Extract only the first line of the listing and every line after it up to and including the one with "return Vector((0, 0, EYE)) + ray(u, v)". Omit the pictures.

[Records with scene code]:
○ ○ ○ ○ ○
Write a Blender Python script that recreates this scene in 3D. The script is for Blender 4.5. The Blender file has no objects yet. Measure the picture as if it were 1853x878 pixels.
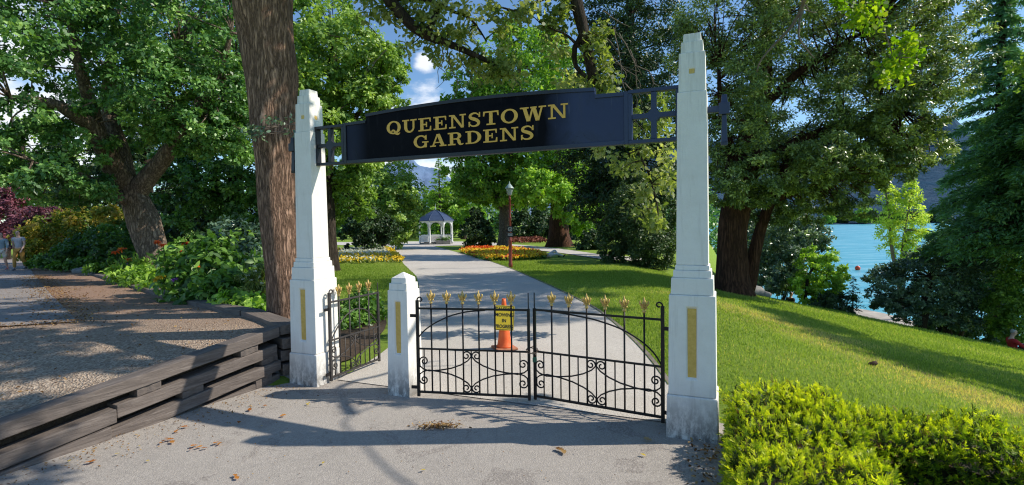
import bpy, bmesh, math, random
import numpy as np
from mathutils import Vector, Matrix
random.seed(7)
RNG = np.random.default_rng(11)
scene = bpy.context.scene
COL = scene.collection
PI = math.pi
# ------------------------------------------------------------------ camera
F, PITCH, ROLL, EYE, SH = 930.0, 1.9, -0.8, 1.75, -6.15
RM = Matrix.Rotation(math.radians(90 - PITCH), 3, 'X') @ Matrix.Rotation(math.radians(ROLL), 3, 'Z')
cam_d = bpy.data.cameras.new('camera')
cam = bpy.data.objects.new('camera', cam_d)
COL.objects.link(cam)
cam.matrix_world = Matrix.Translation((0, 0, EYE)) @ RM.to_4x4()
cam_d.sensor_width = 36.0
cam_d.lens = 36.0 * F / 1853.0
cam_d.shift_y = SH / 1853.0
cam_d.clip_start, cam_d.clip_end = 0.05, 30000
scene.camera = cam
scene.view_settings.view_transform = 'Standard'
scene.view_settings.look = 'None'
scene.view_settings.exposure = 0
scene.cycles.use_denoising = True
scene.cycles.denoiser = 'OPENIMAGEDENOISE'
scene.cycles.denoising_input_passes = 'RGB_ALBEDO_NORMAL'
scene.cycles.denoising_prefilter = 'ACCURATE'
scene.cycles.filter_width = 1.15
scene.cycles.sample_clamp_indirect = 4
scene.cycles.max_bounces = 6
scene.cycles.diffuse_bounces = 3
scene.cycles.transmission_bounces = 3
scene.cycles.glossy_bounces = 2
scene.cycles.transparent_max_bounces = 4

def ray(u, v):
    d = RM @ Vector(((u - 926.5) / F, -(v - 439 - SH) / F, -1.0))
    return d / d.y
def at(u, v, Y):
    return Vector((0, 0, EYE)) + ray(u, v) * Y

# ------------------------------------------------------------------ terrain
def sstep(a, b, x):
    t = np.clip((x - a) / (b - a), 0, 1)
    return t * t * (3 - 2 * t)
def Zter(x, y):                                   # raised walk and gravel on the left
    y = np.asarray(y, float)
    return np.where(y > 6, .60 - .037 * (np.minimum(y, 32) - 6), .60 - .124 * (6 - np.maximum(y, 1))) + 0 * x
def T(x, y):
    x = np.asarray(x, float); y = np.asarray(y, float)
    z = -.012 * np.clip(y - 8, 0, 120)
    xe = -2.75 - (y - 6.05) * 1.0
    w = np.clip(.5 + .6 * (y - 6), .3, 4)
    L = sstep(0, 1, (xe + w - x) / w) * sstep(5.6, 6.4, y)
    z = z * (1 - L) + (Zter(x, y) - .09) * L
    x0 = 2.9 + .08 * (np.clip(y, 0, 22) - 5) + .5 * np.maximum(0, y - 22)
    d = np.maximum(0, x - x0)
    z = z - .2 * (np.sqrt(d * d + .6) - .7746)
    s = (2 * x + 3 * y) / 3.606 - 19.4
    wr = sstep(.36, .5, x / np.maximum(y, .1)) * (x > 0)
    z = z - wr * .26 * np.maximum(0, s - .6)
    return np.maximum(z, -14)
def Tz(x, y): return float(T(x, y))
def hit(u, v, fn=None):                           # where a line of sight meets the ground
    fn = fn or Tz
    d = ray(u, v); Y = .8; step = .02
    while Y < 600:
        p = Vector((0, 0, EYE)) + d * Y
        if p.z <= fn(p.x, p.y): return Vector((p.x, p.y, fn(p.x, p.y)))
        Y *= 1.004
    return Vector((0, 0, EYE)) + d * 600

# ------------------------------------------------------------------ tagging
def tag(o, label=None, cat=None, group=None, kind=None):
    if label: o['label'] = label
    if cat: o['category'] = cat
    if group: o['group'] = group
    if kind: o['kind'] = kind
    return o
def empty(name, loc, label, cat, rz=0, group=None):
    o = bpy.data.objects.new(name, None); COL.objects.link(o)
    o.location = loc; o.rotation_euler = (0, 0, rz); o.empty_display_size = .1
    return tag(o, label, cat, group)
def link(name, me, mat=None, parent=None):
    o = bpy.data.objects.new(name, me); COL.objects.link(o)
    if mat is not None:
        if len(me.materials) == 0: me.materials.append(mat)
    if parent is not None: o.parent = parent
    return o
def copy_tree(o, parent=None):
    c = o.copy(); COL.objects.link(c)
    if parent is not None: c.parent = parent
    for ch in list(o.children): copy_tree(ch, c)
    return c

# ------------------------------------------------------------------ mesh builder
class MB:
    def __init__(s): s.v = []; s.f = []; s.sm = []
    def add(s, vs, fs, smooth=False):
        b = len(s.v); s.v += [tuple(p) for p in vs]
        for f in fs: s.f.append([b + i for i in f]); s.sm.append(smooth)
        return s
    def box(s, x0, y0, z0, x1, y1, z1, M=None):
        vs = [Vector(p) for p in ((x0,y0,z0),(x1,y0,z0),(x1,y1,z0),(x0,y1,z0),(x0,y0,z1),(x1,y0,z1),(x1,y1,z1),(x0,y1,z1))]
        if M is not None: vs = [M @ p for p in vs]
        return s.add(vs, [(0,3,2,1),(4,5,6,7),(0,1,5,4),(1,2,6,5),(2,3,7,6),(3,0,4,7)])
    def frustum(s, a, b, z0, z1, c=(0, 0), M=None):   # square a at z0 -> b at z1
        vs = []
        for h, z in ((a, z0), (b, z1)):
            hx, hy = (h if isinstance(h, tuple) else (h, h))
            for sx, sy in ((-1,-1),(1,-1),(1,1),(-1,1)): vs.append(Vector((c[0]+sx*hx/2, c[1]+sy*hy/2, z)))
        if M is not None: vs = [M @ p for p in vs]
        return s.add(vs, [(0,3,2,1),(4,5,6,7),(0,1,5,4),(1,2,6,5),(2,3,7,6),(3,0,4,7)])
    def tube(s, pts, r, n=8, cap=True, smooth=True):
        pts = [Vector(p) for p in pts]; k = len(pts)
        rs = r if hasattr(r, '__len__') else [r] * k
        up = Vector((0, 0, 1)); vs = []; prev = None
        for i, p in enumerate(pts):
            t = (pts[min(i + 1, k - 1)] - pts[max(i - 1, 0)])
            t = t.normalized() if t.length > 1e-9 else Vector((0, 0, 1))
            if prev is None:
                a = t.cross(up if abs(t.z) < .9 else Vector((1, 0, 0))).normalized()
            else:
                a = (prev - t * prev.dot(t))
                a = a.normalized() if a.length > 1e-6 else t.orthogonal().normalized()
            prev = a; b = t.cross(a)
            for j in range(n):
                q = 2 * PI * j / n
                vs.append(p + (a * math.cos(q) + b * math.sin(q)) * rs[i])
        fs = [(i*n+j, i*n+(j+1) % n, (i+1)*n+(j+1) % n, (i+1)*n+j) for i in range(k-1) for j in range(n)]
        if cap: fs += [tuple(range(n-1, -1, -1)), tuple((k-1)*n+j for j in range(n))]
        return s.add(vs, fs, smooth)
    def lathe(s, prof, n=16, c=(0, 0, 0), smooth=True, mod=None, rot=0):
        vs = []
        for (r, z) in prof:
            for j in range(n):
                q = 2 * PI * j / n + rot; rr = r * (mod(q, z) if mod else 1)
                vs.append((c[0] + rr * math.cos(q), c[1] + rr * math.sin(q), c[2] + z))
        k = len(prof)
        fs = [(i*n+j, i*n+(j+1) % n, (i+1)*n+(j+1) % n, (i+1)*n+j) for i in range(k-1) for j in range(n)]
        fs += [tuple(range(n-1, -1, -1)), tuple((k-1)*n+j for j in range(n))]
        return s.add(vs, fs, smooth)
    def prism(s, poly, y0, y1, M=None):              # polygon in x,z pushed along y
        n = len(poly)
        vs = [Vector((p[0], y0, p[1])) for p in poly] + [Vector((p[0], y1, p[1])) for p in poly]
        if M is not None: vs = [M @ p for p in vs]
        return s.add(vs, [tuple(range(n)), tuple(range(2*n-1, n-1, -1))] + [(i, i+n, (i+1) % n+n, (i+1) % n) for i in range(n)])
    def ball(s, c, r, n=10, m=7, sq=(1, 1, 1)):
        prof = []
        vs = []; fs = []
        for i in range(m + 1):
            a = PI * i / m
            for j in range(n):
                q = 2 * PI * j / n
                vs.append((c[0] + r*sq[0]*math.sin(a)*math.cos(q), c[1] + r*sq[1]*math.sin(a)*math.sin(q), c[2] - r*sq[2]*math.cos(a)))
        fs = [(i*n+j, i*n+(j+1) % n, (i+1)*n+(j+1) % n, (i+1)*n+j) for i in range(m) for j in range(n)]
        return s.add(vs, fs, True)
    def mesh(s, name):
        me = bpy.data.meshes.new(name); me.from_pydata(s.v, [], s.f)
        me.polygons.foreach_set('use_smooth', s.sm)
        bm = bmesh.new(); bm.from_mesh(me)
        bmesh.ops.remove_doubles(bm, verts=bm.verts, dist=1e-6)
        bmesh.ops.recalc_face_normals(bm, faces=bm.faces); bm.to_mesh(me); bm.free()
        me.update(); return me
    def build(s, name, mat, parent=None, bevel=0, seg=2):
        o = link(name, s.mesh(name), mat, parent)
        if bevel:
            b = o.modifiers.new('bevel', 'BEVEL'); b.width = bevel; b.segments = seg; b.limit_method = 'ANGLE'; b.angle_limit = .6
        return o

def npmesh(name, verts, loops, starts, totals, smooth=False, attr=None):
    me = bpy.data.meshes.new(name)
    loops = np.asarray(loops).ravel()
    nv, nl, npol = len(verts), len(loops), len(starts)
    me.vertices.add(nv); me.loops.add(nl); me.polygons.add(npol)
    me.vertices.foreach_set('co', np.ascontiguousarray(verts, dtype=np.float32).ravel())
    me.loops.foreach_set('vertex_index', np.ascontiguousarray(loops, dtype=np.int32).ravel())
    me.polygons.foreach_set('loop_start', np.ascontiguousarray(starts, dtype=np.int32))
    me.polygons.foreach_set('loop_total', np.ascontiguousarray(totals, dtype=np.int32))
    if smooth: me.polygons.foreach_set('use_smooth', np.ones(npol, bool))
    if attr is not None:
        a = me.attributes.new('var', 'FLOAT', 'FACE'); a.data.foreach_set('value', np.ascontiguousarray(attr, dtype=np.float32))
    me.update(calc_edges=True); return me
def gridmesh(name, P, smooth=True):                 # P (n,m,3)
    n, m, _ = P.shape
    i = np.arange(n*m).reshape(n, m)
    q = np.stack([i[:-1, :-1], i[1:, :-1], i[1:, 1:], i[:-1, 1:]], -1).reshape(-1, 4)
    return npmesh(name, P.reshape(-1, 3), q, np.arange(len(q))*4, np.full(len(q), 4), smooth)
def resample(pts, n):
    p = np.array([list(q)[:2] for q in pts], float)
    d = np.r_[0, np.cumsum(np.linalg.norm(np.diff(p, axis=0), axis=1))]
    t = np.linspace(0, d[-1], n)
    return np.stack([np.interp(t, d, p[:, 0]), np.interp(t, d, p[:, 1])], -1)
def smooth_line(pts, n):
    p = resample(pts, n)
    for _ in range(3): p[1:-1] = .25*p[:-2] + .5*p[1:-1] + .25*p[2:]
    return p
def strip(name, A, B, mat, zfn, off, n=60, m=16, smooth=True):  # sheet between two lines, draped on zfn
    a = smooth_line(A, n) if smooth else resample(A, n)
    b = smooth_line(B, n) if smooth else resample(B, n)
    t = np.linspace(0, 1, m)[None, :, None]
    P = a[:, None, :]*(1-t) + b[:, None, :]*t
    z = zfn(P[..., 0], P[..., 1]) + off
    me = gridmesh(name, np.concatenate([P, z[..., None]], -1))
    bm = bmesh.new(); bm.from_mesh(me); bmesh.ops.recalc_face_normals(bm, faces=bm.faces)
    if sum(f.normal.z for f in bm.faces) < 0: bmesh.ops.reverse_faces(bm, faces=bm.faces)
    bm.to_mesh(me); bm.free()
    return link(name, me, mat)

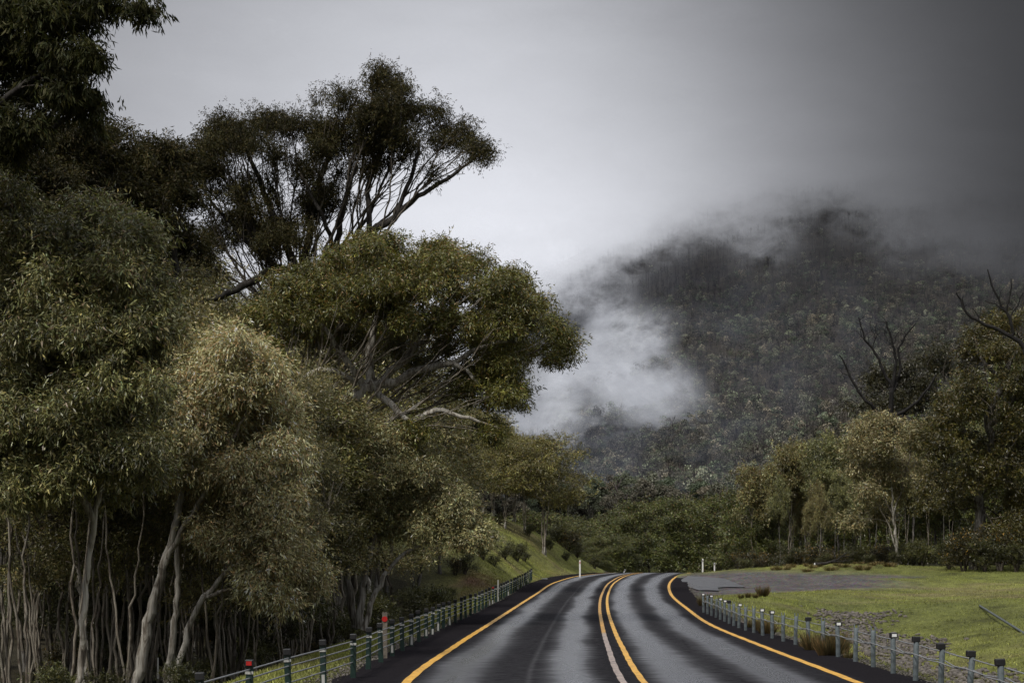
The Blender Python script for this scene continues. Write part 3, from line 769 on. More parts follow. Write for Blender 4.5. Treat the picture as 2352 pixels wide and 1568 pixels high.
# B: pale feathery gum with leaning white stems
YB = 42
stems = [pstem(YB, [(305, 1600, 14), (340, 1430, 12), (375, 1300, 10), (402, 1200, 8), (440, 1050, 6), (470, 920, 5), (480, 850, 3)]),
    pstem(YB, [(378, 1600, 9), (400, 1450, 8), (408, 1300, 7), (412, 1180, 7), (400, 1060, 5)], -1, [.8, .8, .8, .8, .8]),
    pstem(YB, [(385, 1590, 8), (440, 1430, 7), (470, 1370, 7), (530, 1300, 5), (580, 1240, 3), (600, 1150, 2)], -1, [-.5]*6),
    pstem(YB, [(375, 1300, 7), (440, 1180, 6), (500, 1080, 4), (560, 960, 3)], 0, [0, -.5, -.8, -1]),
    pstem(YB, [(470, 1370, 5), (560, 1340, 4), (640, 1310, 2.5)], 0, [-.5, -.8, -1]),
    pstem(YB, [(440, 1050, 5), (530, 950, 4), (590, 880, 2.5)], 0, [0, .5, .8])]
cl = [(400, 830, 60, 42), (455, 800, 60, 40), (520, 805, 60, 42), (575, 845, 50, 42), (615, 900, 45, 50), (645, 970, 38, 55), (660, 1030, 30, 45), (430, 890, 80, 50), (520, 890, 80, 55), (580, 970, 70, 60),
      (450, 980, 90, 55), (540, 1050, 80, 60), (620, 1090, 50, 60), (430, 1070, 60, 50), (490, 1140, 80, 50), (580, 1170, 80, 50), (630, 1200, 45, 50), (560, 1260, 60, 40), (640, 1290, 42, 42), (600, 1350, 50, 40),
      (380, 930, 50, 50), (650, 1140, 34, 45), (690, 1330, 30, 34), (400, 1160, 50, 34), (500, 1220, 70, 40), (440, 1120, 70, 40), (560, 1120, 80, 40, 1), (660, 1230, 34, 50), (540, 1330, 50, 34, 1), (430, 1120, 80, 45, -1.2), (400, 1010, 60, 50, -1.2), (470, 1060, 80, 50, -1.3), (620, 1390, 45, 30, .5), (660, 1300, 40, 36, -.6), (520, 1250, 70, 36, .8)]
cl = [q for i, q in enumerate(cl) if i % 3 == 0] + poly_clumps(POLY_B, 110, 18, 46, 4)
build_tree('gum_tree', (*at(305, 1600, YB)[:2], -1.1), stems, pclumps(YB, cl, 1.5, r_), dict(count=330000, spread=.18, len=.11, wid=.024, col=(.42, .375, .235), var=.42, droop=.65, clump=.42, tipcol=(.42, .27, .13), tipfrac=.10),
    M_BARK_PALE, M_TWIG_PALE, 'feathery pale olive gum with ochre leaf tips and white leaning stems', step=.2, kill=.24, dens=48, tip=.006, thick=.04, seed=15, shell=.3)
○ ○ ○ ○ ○
[WORKED SOLUTION]:
Write a Blender Python script that recreates this scene in 3D. The script is for Blender 4.5. The Blender file has no objects yet. Measure the picture as if it were 1853x878 pixels.
import bpy, bmesh, math, random
import numpy as np
from mathutils import Vector, Matrix
random.seed(7)
RNG = np.random.default_rng(11)
scene = bpy.context.scene
COL = scene.collection
PI = math.pi
# ------------------------------------------------------------------ camera
F, PITCH, ROLL, EYE, SH = 930.0, 1.9, -0.8, 1.75, -6.15
RM = Matrix.Rotation(math.radians(90 - PITCH), 3, 'X') @ Matrix.Rotation(math.radians(ROLL), 3, 'Z')
cam_d = bpy.data.cameras.new('camera')
cam = bpy.data.objects.new('camera', cam_d)
COL.objects.link(cam)
cam.matrix_world = Matrix.Translation((0, 0, EYE)) @ RM.to_4x4()
cam_d.sensor_width = 36.0
cam_d.lens = 36.0 * F / 1853.0
cam_d.shift_y = SH / 1853.0
cam_d.clip_start, cam_d.clip_end = 0.05, 30000
scene.camera = cam
scene.view_settings.view_transform = 'Standard'
scene.view_settings.look = 'None'
scene.view_settings.exposure = 0
scene.cycles.use_denoising = True
scene.cycles.denoiser = 'OPENIMAGEDENOISE'
scene.cycles.denoising_input_passes = 'RGB_ALBEDO_NORMAL'
scene.cycles.denoising_prefilter = 'ACCURATE'
scene.cycles.filter_width = 1.15
scene.cycles.sample_clamp_indirect = 4
scene.cycles.max_bounces = 6
scene.cycles.diffuse_bounces = 3
scene.cycles.transmission_bounces = 3
scene.cycles.glossy_bounces = 2
scene.cycles.transparent_max_bounces = 4

def ray(u, v):
    d = RM @ Vector(((u - 926.5) / F, -(v - 439 - SH) / F, -1.0))
    return d / d.y
def at(u, v, Y):
    return Vector((0, 0, EYE)) + ray(u, v) * Y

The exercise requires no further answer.